### [WHAT THE TASK ASKS]
Go through the listing and return every line with "parts" in it.

### [ENTRIES PROVIDED]
━━━━━━━━

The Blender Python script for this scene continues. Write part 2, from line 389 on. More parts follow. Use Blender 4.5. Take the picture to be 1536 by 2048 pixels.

━━━━━━━━

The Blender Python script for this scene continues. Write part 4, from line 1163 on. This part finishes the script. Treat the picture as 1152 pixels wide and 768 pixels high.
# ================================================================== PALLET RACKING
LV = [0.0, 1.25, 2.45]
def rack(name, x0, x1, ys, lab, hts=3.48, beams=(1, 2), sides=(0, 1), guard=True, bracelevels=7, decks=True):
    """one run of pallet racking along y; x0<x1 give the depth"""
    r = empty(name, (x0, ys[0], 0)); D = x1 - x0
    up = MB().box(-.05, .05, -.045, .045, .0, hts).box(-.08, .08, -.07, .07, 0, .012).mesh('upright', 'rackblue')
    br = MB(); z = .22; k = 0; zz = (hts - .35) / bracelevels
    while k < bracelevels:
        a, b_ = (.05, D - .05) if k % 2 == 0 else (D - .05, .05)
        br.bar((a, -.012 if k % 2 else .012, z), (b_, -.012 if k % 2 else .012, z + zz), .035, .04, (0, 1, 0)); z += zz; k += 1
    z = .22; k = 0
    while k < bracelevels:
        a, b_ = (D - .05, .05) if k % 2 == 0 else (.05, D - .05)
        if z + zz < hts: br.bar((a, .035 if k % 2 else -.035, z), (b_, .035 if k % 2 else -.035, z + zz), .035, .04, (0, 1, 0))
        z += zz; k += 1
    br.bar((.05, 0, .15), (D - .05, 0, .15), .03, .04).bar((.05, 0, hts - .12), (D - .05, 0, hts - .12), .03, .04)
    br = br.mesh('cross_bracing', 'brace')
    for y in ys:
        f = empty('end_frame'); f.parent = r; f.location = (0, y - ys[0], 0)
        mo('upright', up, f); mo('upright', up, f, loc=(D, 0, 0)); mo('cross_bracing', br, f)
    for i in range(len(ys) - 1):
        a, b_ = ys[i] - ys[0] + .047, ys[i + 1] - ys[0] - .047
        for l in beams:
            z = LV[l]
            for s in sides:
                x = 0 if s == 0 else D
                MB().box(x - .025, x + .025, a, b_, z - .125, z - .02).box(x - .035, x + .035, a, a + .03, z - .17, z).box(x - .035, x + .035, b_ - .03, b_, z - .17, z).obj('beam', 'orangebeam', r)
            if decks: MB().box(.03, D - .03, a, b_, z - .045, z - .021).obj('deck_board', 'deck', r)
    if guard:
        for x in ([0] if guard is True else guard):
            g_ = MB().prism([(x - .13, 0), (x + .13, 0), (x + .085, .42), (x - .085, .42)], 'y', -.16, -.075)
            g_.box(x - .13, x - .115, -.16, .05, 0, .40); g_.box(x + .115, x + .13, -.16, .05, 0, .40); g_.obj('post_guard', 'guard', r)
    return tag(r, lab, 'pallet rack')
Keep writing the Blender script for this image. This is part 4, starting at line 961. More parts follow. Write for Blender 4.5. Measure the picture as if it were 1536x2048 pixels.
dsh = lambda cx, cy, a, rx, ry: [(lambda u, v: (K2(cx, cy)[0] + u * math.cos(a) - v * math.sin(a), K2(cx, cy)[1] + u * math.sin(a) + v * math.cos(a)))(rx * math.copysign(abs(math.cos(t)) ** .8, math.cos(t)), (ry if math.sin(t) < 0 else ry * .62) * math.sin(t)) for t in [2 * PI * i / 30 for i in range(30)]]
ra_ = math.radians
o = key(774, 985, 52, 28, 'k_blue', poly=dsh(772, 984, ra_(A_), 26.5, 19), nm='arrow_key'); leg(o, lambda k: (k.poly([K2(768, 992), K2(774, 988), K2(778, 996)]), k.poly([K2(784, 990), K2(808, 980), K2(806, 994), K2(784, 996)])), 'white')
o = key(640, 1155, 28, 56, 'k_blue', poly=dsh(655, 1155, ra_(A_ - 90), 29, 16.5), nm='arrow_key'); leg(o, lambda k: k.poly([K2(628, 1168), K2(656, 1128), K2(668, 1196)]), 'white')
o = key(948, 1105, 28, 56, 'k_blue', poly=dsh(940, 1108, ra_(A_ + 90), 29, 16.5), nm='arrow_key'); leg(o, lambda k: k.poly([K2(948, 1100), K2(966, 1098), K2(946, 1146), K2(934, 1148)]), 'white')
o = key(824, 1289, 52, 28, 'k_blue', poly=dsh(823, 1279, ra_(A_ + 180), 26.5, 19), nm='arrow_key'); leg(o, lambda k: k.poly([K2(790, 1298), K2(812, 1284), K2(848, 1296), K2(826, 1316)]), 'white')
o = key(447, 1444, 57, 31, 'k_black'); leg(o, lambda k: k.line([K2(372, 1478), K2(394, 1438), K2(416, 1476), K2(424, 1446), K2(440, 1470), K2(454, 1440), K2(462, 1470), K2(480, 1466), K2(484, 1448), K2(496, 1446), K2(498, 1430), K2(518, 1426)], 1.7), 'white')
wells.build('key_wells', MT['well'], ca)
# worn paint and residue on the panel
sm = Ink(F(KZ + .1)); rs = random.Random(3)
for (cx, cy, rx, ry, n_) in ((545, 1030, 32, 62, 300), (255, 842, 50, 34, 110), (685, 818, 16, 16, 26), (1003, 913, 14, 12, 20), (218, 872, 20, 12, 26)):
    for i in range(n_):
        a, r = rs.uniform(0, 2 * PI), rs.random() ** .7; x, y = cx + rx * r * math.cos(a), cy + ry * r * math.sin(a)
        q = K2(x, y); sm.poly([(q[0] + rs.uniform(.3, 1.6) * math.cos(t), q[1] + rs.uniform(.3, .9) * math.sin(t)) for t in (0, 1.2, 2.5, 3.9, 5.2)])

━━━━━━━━

### [EXERCISE ANSWER]
The Blender Python script for this scene continues. Write part 2, from line 389 on. More parts follow. Use Blender 4.5. Take the picture to be 1536 by 2048 pixels.
Keep writing the Blender script for this image. This is part 4, starting at line 961. More parts follow. Write for Blender 4.5. Measure the picture as if it were 1536x2048 pixels.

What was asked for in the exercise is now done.